Show me the funny

We Are Scientists at the Paradise
By SHARON STEEL  |  July 3, 2006

At the Paradise, WAS were as good for their songs about partying and drinking as for their onstage quips. If We are Scientists weren’t playing rock shows, they’d probably be performing bizarre three-person comedy routines and auditioning for college improv troupes, even though they’re not in college. Their shtick? Well, besides the super catchy, pummel-you-in-the- face-with-the-good-times rock ’n’ roll, they’re also fairly hilarious. It isn’t just bassist Chris Cain’s porno ’stache, high-waisted Greg Brady pants, and awesome pair of “rex specs” that he proudly wears to shows. Because really, looks aren’t everything, wouldn’t you agree? It’s more about how the CD cover for With Love and Squalor has the boys holding tabby cats on the cover and insists, inside, that their website “is not your shrink, it’s not your friend, it’s your boss, and you should start treating it like one.” They’ve also put out some truly inane music videos, like the one for “The Great Escape,” which has them being chased by someone in a bear costume.
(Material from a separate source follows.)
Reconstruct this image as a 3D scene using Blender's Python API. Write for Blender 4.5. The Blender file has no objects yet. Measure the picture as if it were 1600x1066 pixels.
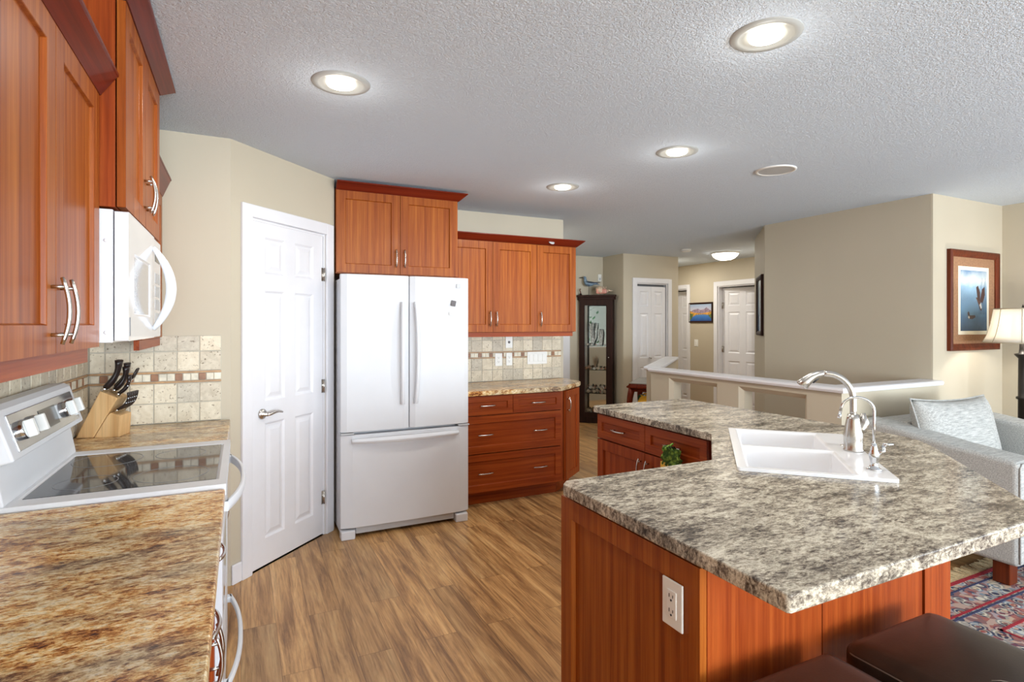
import bpy, bmesh, math, random
from mathutils import Vector, Matrix
random.seed(7)
C = bpy.context.scene.collection
PI = math.pi
R = math.radians

# ------------------------------------------------------------------ camera
cam_data = bpy.data.cameras.new('camera')
cam = bpy.data.objects.new('camera', cam_data)
C.objects.link(cam)
cam.location = (0, 0, 1.425)
cam.rotation_euler = (R(90), 0, R(-25.9))
cam_data.sensor_fit = 'HORIZONTAL'
cam_data.sensor_width = 36.0
cam_data.lens = 872.0 / 1600.0 * 36.0
cam_data.shift_y = -25.5 / 1600.0
cam_data.clip_start = 0.02
bpy.context.scene.camera = cam

# ------------------------------------------------------------------ world and exposure
W = bpy.data.worlds.new('world')
bpy.context.scene.world = W
W.use_nodes = True
bg = W.node_tree.nodes['Background']
bg.inputs[0].default_value = (0.72, 0.88, 1.0, 1)
bg.inputs[1].default_value = 3.0

sc = bpy.context.scene
sc.view_settings.view_transform = 'Standard'
sc.view_settings.look = 'None'
sc.view_settings.gamma = 1.0
sc.view_settings.use_curve_mapping = False
sc.view_settings.exposure = 0.13
sc.cycles.use_denoising = True
sc.cycles.max_bounces = 10
sc.cycles.diffuse_bounces = 6
sc.cycles.glossy_bounces = 4
sc.cycles.caustics_reflective = False
sc.cycles.caustics_refractive = False
sc.cycles.sample_clamp_indirect = 6.0


def area_light(name, loc, rot, sx, sy, energy, color):
    L = bpy.data.lights.new(name, 'AREA')
    L.shape = 'RECTANGLE'
    L.size = sx
    L.size_y = sy
    L.energy = energy
    L.color = color
    o = bpy.data.objects.new(name, L)
    C.objects.link(o)
    o.location = loc
    o.rotation_euler = rot
    return o


# daylight entering through the windows behind and beside the camera, plus a ceiling fill
area_light('daylight_rear_window', (2.4, -5.43, 1.30), (R(90), 0, 0), 5.2, 2.0, 305, (0.90, 0.95, 1.0))
area_light('ceiling_fill_rear_window', (2.4, -5.40, 1.00), (R(122), 0, 0), 5.2, 1.2, 330, (0.80, 0.91, 1.0))  # fill lamp added at the rear window, tilted up to brighten the ceiling
area_light('daylight_right_window', (5.80, -1.60, 1.40), (R(90), 0, R(90)), 3.6, 1.7, 70, (0.84, 0.92, 1.0))


# ------------------------------------------------------------------ helpers
def lin(c):
    return tuple(((v / 255.0) / 12.92 if v / 255.0 <= 0.04045 else ((v / 255.0 + 0.055) / 1.055) ** 2.4) for v in c) + (1.0,)


class Mat:
    def __init__(self, name):
        self.m = bpy.data.materials.new(name)
        self.m.use_nodes = True
        self.t = self.m.node_tree
        self.n = self.t.nodes
        self.b = self.n['Principled BSDF']

    def node(self, typ, **kw):
        nd = self.n.new(typ)
        for k, v in kw.items():
            setattr(nd, k, v)
        return nd

    def link(self, a, b):
        self.t.links.new(a, b)

    def coords(self, scale=(1, 1, 1), rnd=True, rot=(0, 0, 0)):
        tc = self.node('ShaderNodeTexCoord')
        src = tc.outputs['Object']
        if rnd:
            oi = self.node('ShaderNodeObjectInfo')
            ml = self.node('ShaderNodeMath', operation='MULTIPLY')
            ml.inputs[1].default_value = 37.0
            self.link(oi.outputs['Random'], ml.inputs[0])
            ad = self.node('ShaderNodeVectorMath', operation='ADD')
            self.link(src, ad.inputs[0])
            self.link(ml.outputs[0], ad.inputs[1])
            src = ad.outputs[0]
        mp = self.node('ShaderNodeMapping')
        mp.inputs['Scale'].default_value = scale
        mp.inputs['Rotation'].default_value = rot
        self.link(src, mp.inputs[0])
        return mp.outputs[0]

    def noise(self, vec, scale, detail=4, rough=0.55, dist=0.0):
        nz = self.node('ShaderNodeTexNoise')
        nz.inputs['Scale'].default_value = scale
        nz.inputs['Detail'].default_value = detail
        nz.inputs['Roughness'].default_value = rough
        nz.inputs['Distortion'].default_value = dist
        self.link(vec, nz.inputs['Vector'])
        return nz.outputs['Fac']

    def ramp(self, fac, stops, interp='LINEAR'):
        rp = self.node('ShaderNodeValToRGB')
        rp.color_ramp.interpolation = interp
        el = rp.color_ramp.elements
        while len(el) < len(stops):
            el.new(0.5)
        for e, (p, c) in zip(el, stops):
            e.position = p
            e.color = lin(c) if len(c) == 3 else c
        self.link(fac, rp.inputs[0])
        return rp.outputs[0]

    def mix(self, fac, a, b, blend='MIX'):
        mx = self.node('ShaderNodeMix', data_type='RGBA', blend_type=blend)
        for sock, v in ((mx.inputs[0], fac), (mx.inputs[6], a), (mx.inputs[7], b)):
            if hasattr(v, 'is_output'):
                self.link(v, sock)
            else:
                sock.default_value = v
        return mx.outputs[2]

    def bump(self, fac, strength, dist=0.002):
        bp = self.node('ShaderNodeBump')
        bp.inputs['Strength'].default_value = strength
        bp.inputs['Distance'].default_value = dist
        self.link(fac, bp.inputs['Height'])
        self.link(bp.outputs[0], self.b.inputs['Normal'])

    def base(self, c):
        if hasattr(c, 'is_output'):
            self.link(c, self.b.inputs['Base Color'])
        else:
            self.b.inputs['Base Color'].default_value = c

    def rough(self, v):
        self.b.inputs['Roughness'].default_value = v
        return self


def plain(name, rgb, rough=0.5, metal=0.0, spec=0.5, var=0.04, vscale=6.0, coat=0.0):
    m = Mat(name)
    vec = m.coords()
    f = m.noise(vec, vscale, 3)
    lo = tuple(max(0, v * (1 - var)) for v in rgb)
    hi = tuple(min(255, v * (1 + var)) for v in rgb)
    m.base(m.ramp(f, [(0.3, lo), (0.7, hi)]))
    m.b.inputs['Roughness'].default_value = rough
    m.b.inputs['Metallic'].default_value = metal
    m.b.inputs['Specular IOR Level'].default_value = spec
    m.b.inputs['Coat Weight'].default_value = coat
    m.b.inputs['Coat Roughness'].default_value = 0.08
    return m.m


def wood(name, stops, axis='z', rough=0.36, s=1.0, coat=0.04):
    m = Mat(name)
    hi, lo = 40.0 * s, 0.9 * s
    sca = {'z': (hi, hi, lo), 'x': (lo, hi, hi), 'y': (hi, lo, hi)}[axis]
    vec = m.coords(sca)
    f1 = m.noise(vec, 1.0, 7, 0.66, 0.35)
    sca2 = tuple(v * 5 for v in sca)
    vec2 = m.coords(sca2)
    f2 = m.noise(vec2, 1.0, 3, 0.6)
    c1 = m.ramp(f1, stops)
    c2 = m.ramp(f2, [(0.3, (212, 208, 204)), (0.62, (255, 255, 255))])
    m.base(m.mix(0.55, c1, c2, 'MULTIPLY'))
    m.b.inputs['Roughness'].default_value = rough
    m.b.inputs['Specular IOR Level'].default_value = 0.16
    m.b.inputs['Coat Weight'].default_value = coat
    m.b.inputs['Coat Roughness'].default_value = 0.12
    m.bump(f2, 0.06, 0.001)
    return m.m


def granite(name, warm, lo=0.46):  # one laminate pattern; copies carry each counter's light in their colour
    m = Mat(name)
    vec = m.coords((1.0, 2.3, 1.6), rnd=False, rot=(0, 0, R(-16)))
    big = m.noise(vec, 2.2, 4, 0.6)
    m1 = m.noise(vec, 9.0, 6, 0.75, 0.4)
    m2 = m.noise(vec, 42.0, 6, 0.75, 0.6)
    av = m.node('ShaderNodeMath', operation='MULTIPLY_ADD')
    av.inputs[1].default_value = 1.15
    m.link(m2, av.inputs[0])
    hf = m.node('ShaderNodeMath', operation='MULTIPLY_ADD')
    hf.inputs[1].default_value = 0.95
    hf.inputs[2].default_value = -0.55
    m.link(m1, hf.inputs[0])
    m.link(hf.outputs[0], av.inputs[2])
    mid = av.outputs[0]
    fine = m.noise(vec, 120.0, 4, 0.75, 0.4)
    if warm:
        ca = m.ramp(mid, [(0.24, (66, 36, 34)), (0.35, (132, 76, 40)), (0.43, (200, 136, 70)), (0.52, (238, 200, 134)), (0.64, (248, 234, 198))])
        cb = m.ramp(mid, [(0.28, (72, 64, 62)), (0.45, (140, 124, 106)), (0.58, (196, 180, 148)), (0.72, (214, 206, 188))])
        blend = m.ramp(big, [(lo, (0, 0, 0)), (lo + 0.18, (235, 235, 235))])
    else:
        ca = m.ramp(mid, [(0.26, (66, 58, 54)), (0.37, (116, 106, 96)), (0.47, (168, 160, 146)), (0.57, (206, 198, 180)), (0.70, (230, 224, 208))])
        cb = m.ramp(mid, [(0.30, (48, 42, 38)), (0.42, (86, 78, 70)), (0.54, (138, 128, 114)), (0.70, (200, 192, 176))])
        blend = m.ramp(big, [(0.45, (0, 0, 0)), (0.62, (235, 235, 235))])
    c = m.mix(blend, ca, cb)
    spk = m.ramp(fine, [(0.36, (96, 80, 72)), (0.47, (240, 235, 228)), (0.66, (255, 255, 255))])
    m.base(m.mix(0.62, c, spk, 'MULTIPLY'))
    m.b.inputs['Roughness'].default_value = 0.19
    m.b.inputs['Specular IOR Level'].default_value = 0.22
    return m.m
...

And then there’s their absurd FAQ:

Q: How did you get together?

A: It’s complex and a little embarrassing, but it’s something we can kind of laugh about now, however hesitantly. Michael had this huge crush on Keith; like, huge. And of course Keith had been friends with Chris for a couple of years at this point and had always nursed this gigantic crush of his own toward Chris, but always in secret. Now, Chris had never really thought of Keith as anything more than a friend, a good friend with a great body, so nothing had ever really happened between them, excepting the occasional drunken round of mattress dancing (literally; we’re not using ‘mattress dancing’ as a sexual euphemism, we mean literally dancing — bouncing along to music — on a mattress or a set of adjoining mattresses...”

Last night at the Paradise, W.A.S. were as good for their turn-up-the-radio songs about partying, drinking, and getting the girl as they were for their witty quips and physical displays of sheer muscle. I saw dudes yukking it up hardcore while their girlfriends doted on vaguely cute guitarist/vocalist Keith Murray and sigh-smiled at his little comic tales, probably wondering if his pants were in danger of falling down any further (this guy’s got the skinniest hips I’ve ever seen on a man). Collectively, W.A.S. look like they probably failed high school gym a thousand times over and were rejected by whomever they asked to prom. On stage, though, they’re the fucking quarterback. They’re the head cheerleader in short pleated skirt. They’re the people in your class you wished you could talk to without seeming like a desperate fool.